United supporters had been hoping Ferguson would somehow have gleaned, from analysing the 2009 defeat and Barcelona’s various performances this year, some formula for upsetting them. His selection was fairly uncontroversial and while some may argue omitting Darren Fletcher was a mistake, it seems fanciful to suggest the midfielder, or anything that Ferguson might have done, would have made any significant difference.

The simple fact was a team, good enough to make their closest English rivals, Chelsea, look a distant second best in both league and Champions League, was thoroughly outclassed here.

“We tried to play the way we normally play,” said the manager. “It’s alien to us to man-mark players but it wasn’t good enough on the night. We understand that and we acknowledge it so we can step forward from here.

“Great teams go in cycles and they, at the moment, are the best in Europe, there’s no question of that. How long it lasts, whether they can replace that team at another point we’ll have to see. They certainly have the philosophy but can you find players like Xavi and Iniesta and Messi all the time? Probably not. But they are enjoying the moment that they have just now.”

Ferguson has a few players to find himself by the looks of things. Atletico’s fine goalkeeping prospect David de Gea is set to replace the retiring Edwin Van der Sar, who bowed out on a disappointing note here but several of Ferguson’s best players in the Premier League this year struggled against a Barca side superior in every department.

Younger players like Javier Hernandez and Fabio should benefit from the experience but Ryan Giggs and, later Paul Scholes, looked off the pace.

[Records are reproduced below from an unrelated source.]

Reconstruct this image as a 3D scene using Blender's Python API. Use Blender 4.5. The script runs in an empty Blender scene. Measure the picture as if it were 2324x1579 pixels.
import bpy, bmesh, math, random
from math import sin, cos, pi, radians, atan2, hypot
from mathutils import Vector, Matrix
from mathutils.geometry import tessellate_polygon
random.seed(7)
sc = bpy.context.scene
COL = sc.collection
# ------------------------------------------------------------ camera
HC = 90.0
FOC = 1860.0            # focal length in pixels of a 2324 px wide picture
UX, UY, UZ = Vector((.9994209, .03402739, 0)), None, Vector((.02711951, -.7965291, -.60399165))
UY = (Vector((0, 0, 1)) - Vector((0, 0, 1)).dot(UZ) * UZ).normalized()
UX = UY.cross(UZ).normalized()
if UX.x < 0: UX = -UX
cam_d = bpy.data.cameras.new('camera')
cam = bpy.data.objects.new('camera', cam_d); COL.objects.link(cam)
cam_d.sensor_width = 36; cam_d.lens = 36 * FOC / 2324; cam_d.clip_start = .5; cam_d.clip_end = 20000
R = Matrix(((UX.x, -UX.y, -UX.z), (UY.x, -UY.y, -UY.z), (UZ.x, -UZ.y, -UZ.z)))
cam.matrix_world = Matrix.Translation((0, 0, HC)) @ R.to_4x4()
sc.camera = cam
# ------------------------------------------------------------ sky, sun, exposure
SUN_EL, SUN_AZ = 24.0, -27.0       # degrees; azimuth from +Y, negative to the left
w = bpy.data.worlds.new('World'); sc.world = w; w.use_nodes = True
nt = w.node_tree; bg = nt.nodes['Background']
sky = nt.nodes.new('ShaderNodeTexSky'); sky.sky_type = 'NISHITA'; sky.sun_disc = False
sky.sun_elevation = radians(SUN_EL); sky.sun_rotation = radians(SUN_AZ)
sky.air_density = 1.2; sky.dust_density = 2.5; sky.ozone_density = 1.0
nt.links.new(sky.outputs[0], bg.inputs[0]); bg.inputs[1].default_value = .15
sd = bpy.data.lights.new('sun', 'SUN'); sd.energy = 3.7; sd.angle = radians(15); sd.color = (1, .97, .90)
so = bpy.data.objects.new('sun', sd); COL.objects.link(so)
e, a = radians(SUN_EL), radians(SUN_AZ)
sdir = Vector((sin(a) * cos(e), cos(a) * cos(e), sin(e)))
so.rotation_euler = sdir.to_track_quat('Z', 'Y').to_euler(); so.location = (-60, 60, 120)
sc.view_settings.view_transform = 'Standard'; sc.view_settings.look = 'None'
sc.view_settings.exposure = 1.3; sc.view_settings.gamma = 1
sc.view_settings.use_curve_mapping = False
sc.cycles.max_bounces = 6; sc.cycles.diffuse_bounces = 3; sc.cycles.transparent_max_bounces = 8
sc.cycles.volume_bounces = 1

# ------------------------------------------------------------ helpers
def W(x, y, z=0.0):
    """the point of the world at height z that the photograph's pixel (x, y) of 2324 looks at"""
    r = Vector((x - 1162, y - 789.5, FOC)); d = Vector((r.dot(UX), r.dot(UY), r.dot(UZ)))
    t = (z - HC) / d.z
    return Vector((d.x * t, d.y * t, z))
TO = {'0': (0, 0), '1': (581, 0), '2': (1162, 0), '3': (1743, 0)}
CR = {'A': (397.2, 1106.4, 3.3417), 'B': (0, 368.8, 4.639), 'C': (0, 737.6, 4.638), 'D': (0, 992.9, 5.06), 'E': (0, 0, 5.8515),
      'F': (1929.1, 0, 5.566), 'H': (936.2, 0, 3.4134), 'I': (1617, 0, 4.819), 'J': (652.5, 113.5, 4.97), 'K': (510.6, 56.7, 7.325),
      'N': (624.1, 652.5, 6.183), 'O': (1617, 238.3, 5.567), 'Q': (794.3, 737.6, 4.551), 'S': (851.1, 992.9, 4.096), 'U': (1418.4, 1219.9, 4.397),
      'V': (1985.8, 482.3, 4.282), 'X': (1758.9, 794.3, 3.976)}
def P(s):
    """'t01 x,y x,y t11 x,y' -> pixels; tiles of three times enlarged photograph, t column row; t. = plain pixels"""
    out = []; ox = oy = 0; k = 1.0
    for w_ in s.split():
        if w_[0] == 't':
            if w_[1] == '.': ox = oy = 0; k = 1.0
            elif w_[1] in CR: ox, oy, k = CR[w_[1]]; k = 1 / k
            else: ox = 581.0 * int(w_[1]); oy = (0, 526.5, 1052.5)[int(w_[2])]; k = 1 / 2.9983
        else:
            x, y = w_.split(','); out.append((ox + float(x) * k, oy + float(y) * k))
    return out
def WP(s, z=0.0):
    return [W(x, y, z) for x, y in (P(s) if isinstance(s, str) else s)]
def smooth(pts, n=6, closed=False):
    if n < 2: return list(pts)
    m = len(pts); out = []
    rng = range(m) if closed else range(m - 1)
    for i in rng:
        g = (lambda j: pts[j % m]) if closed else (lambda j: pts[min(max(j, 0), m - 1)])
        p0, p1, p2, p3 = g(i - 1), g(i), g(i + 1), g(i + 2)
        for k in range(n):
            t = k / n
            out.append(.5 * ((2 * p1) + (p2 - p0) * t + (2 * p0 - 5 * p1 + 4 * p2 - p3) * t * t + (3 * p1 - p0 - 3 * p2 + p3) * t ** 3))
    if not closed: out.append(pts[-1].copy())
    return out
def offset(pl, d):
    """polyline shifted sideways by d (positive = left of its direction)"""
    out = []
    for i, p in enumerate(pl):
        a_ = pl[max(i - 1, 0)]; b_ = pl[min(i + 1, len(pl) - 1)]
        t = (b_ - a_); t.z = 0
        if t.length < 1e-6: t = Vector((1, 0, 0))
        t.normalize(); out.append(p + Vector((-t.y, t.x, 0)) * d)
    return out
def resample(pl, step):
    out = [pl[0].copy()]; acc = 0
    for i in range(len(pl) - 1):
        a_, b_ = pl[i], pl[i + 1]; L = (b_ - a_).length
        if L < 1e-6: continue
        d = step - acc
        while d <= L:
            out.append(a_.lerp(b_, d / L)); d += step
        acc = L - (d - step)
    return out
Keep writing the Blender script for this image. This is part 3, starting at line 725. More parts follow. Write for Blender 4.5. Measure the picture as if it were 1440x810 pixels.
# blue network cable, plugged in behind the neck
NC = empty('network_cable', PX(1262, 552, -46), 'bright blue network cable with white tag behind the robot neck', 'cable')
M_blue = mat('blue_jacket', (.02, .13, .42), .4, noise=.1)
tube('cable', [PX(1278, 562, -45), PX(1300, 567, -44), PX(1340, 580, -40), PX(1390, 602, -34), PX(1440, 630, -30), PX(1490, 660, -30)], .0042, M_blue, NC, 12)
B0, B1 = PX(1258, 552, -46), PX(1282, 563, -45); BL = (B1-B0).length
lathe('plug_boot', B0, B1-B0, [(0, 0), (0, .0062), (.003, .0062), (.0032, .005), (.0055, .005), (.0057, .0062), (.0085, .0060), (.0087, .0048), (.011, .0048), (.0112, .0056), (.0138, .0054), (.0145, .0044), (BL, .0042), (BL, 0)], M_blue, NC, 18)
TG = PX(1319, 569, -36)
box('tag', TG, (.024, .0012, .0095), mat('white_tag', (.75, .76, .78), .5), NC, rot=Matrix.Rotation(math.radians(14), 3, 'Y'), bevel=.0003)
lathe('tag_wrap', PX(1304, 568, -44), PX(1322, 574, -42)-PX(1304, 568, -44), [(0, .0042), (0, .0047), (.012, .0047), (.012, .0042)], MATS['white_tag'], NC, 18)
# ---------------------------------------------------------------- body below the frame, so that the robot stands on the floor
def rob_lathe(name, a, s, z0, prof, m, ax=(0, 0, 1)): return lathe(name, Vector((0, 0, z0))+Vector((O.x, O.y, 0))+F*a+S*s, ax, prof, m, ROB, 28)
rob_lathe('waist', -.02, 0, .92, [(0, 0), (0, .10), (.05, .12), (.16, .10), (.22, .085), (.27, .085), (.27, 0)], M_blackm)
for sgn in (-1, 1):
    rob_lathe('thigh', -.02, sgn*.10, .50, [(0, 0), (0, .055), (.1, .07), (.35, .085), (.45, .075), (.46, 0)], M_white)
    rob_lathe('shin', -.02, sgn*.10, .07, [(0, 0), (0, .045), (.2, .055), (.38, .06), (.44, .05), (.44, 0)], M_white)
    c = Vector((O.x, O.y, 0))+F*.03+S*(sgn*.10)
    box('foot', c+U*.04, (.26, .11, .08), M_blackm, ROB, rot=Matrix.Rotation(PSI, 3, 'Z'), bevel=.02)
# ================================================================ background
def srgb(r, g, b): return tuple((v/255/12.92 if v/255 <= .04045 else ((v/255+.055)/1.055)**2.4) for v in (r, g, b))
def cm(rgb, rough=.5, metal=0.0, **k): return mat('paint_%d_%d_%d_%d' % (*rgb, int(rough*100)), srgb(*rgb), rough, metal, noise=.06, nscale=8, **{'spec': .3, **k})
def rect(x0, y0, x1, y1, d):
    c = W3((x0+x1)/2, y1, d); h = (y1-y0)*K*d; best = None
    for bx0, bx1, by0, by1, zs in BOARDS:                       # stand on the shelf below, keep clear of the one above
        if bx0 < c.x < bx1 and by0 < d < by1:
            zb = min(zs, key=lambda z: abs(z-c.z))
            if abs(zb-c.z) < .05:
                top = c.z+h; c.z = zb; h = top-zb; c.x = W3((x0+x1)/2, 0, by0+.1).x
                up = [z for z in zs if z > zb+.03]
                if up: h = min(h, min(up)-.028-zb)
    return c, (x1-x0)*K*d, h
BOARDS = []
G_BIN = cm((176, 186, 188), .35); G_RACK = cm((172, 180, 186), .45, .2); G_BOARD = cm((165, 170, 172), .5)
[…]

Ferguson tried to improve things by shuffling his pack when Fabio limped off just short of 70 minutes in but neither Giggs nor Ji-Sung Park were any more impressive after swapping places, while Antonio Valencia failed to improve things defensively dropping back to right back and substitute Nani was anonymous.

More money will have to be spent, it seems then, if United are to fend off the challenge of their rivals at home and mount a more serious one themselves to the supremacy of Barcelona in Europe.